Given task: Reproduce all the material exactly, minus any pictures it holds.

━━━━━━━━━━━━━━━━

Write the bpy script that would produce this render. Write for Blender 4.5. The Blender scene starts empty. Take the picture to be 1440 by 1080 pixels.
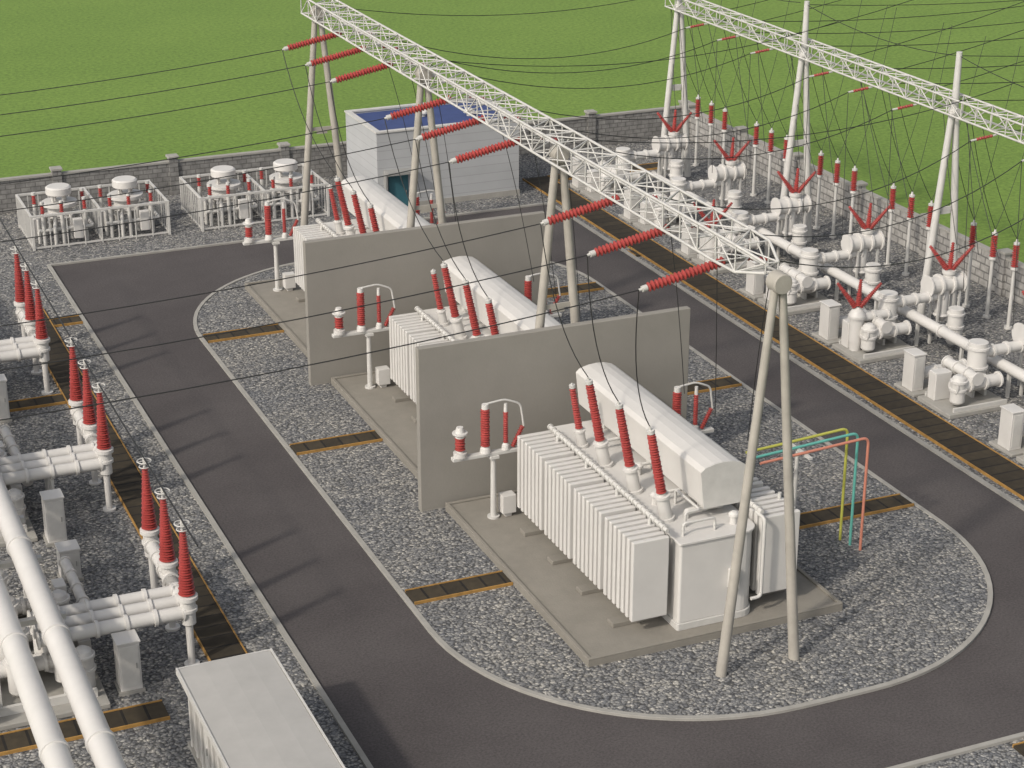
import bpy, math, random, bmesh
from mathutils import Vector
random.seed(4)
sc=bpy.context.scene
COL=sc.collection
V=Vector
# ---------------------------------------------------------------- materials
def mat(name,col,rough=0.6,var=0.12,scale=1.5,bump=0.0,bscale=20,metal=0.0):
    m=bpy.data.materials.new(name);m.use_nodes=True;nt=m.node_tree;N=nt.nodes;L=nt.links
    b=N['Principled BSDF'];b.inputs['Roughness'].default_value=rough;b.inputs['Metallic'].default_value=metal
    tc=N.new('ShaderNodeTexCoord')
    n=N.new('ShaderNodeTexNoise');n.inputs['Scale'].default_value=scale;n.inputs['Detail'].default_value=4;n.inputs['Roughness'].default_value=.65
    L.new(tc.outputs['Object'],n.inputs['Vector'])
    r=N.new('ShaderNodeValToRGB');e=r.color_ramp.elements
    e[0].position=.3;e[1].position=.72
    e[0].color=tuple(c*(1-var) for c in col)+(1,);e[1].color=tuple(min(1,c*(1+var)) for c in col)+(1,)
    L.new(n.outputs['Fac'],r.inputs[0]);L.new(r.outputs[0],b.inputs['Base Color'])
    if bump>0:
        n2=N.new('ShaderNodeTexNoise');n2.inputs['Scale'].default_value=bscale;n2.inputs['Detail'].default_value=3
        L.new(tc.outputs['Object'],n2.inputs['Vector'])
        bp=N.new('ShaderNodeBump');bp.inputs['Strength'].default_value=bump;bp.inputs['Distance'].default_value=.05
        L.new(n2.outputs['Fac'],bp.inputs['Height']);L.new(bp.outputs[0],b.inputs['Normal'])
    return m
WHITE=mat('white_paint',(.56,.545,.52),.5,.05,.7)
WHITE2=mat('white_steel',(.51,.50,.475),.55,.08,2)
RED=mat('red_insulator',(.31,.047,.042),.45,.18,2)
CONC=mat('pad_concrete',(.215,.20,.172),.9,.10,.9,.2,14)
WALLC=mat('firewall_concrete',(.245,.232,.207),.9,.05,.5,.12,9)
KERB=mat('kerb_concrete',(.30,.29,.265),.85,.12,1.2)
POLE=mat('pole_concrete',(.34,.318,.28),.75,.14,1.0)
GOLD=mat('trench_edge',(.34,.19,.05),.75,.25,3)
BLUE=mat('blue_roof',(.035,.058,.17),.7,.12,1)
TEAL=mat('teal_door',(.035,.12,.15),.5,.1,2)
GREY=mat('grey_metal',(.28,.28,.27),.5,.1,2)
KIOSK=mat('kiosk_paint',(.38,.37,.35),.6,.07,.8)
YEL=mat('yellow_pipe',(.40,.40,.08),.4,.05)
TEALP=mat('teal_pipe',(.11,.36,.31),.4,.05)
SALM=mat('salmon_pipe',(.5,.2,.14),.4,.05)
WIRE=mat('wire',(.02,.02,.02),.5,.05)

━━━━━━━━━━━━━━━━

The answer:
Write the bpy script that would produce this render. Write for Blender 4.5. The Blender scene starts empty. Take the picture to be 1440 by 1080 pixels.
import bpy, math, random, bmesh
from mathutils import Vector
random.seed(4)
sc=bpy.context.scene
COL=sc.collection
V=Vector
# ---------------------------------------------------------------- materials
def mat(name,col,rough=0.6,var=0.12,scale=1.5,bump=0.0,bscale=20,metal=0.0):
    m=bpy.data.materials.new(name);m.use_nodes=True;nt=m.node_tree;N=nt.nodes;L=nt.links
    b=N['Principled BSDF'];b.inputs['Roughness'].default_value=rough;b.inputs['Metallic'].default_value=metal
    tc=N.new('ShaderNodeTexCoord')
    n=N.new('ShaderNodeTexNoise');n.inputs['Scale'].default_value=scale;n.inputs['Detail'].default_value=4;n.inputs['Roughness'].default_value=.65
    L.new(tc.outputs['Object'],n.inputs['Vector'])
    r=N.new('ShaderNodeValToRGB');e=r.color_ramp.elements
    e[0].position=.3;e[1].position=.72
    e[0].color=tuple(c*(1-var) for c in col)+(1,);e[1].color=tuple(min(1,c*(1+var)) for c in col)+(1,)
    L.new(n.outputs['Fac'],r.inputs[0]);L.new(r.outputs[0],b.inputs['Base Color'])
    if bump>0:
        n2=N.new('ShaderNodeTexNoise');n2.inputs['Scale'].default_value=bscale;n2.inputs['Detail'].default_value=3
        L.new(tc.outputs['Object'],n2.inputs['Vector'])
        bp=N.new('ShaderNodeBump');bp.inputs['Strength'].default_value=bump;bp.inputs['Distance'].default_value=.05
        L.new(n2.outputs['Fac'],bp.inputs['Height']);L.new(bp.outputs[0],b.inputs['Normal'])
    return m
WHITE=mat('white_paint',(.56,.545,.52),.5,.05,.7)
WHITE2=mat('white_steel',(.51,.50,.475),.55,.08,2)
RED=mat('red_insulator',(.31,.047,.042),.45,.18,2)
CONC=mat('pad_concrete',(.215,.20,.172),.9,.10,.9,.2,14)
WALLC=mat('firewall_concrete',(.245,.232,.207),.9,.05,.5,.12,9)
KERB=mat('kerb_concrete',(.30,.29,.265),.85,.12,1.2)
POLE=mat('pole_concrete',(.34,.318,.28),.75,.14,1.0)
GOLD=mat('trench_edge',(.34,.19,.05),.75,.25,3)
BLUE=mat('blue_roof',(.035,.058,.17),.7,.12,1)
TEAL=mat('teal_door',(.035,.12,.15),.5,.1,2)
GREY=mat('grey_metal',(.28,.28,.27),.5,.1,2)
KIOSK=mat('kiosk_paint',(.38,.37,.35),.6,.07,.8)
YEL=mat('yellow_pipe',(.40,.40,.08),.4,.05)
TEALP=mat('teal_pipe',(.11,.36,.31),.4,.05)
SALM=mat('salmon_pipe',(.5,.2,.14),.4,.05)
WIRE=mat('wire',(.02,.02,.02),.5,.05)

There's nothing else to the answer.